En France, c'est Marc Berthier qui a fait de la légèreté son credo depuis plus de quarante ans. "Economiser de la matière et de l'énergie par l'intelligence, c'est le défi de notre époque, justifie-t-il. Pour cela, je m'inspire des planeurs, du parachutisme ou des cerfs-volants. Et je cherche à procurer un maximum de services avec un minimum de matière", soutient celui qui a baptisé son agence EliumStudio. Pour lui, légèreté rime avec miniaturisation, liberté, mobilité, modernité, écologie... Des valeurs qui se traduisent par les sièges Elisa (Knoll) et Captain Hook (Lexon), mais aussi le téléphone ePure (Swissvoice) évidé, épuré et stylisé.
"Il y aura l'âge des choses légères", prédisait en 2003 le designer Thierry Kazazian dans son ouvrage du même nom (éd. Victoires). Cette révolution est aujourd'hui rendue possible par des matériaux nouveaux tirés des dernières avancées technologiques. Les objets contemporains utilisent de plus en plus de ces nouvelles fibres tissées qui allègent sans céder sur la résistance. Dans cette catégorie, comment ne pas citer le Femur stool d'Assa Ashuach, présenté l'an dernier au London Design Festival. Ce tabouret a été élaboré en utilisant un algorithme informatique qui reproduit la forme et la résistance d'un fémur humain avant d'être imprimé grâce à la technique du frittage sélectif par laser.
Le tabouret Femur Stool de l'Assa Ashuach studio compte parmi ces objets épurés dont la réalisation a été rendue possible  grâce à des matériaux  innovants, notamment de nouvelles fibres tissées.

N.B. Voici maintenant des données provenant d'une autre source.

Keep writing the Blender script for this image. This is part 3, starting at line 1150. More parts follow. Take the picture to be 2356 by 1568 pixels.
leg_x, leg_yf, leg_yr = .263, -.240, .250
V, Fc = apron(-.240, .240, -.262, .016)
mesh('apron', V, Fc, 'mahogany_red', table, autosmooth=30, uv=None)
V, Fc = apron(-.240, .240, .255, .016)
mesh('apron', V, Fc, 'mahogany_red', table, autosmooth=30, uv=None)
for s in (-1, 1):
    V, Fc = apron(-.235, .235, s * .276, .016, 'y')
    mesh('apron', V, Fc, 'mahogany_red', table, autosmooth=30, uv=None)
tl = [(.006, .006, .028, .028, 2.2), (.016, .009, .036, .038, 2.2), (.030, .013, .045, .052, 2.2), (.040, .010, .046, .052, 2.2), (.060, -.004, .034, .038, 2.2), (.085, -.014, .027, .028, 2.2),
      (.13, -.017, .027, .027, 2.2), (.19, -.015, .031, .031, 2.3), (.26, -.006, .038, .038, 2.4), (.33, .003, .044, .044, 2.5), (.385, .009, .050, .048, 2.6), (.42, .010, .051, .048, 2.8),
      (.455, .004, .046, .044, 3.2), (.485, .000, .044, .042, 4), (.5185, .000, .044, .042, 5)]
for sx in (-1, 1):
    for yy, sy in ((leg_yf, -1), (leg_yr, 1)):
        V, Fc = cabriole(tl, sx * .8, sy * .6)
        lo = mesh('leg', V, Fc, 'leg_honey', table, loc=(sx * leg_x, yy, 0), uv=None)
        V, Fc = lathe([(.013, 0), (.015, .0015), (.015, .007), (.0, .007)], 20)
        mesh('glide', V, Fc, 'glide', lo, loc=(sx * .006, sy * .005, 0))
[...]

"Hélas, souvent, travailler sur l'allégement du poids dans le mobilier coûte cher car nous sommes encore en phase de recherche. Il faut donc trouver des modèles économiques qui fonctionnent et qui s'appliquent déjà sur des marchés spécifiques comme le yachting, l'aérien ou l'automobile. Cela se révèle crucial pour les véhicules électriques qui peuvent gagner là en autonomie. S'appuyer sur d'autres univers permet en plus de faire émerger de nouveaux modèles en design", conclut Jean-Marie Massaud, qui vient de dessiner le concept-car ME.WE (Toyota) dont la carrosserie ne pèse que... 14 kg.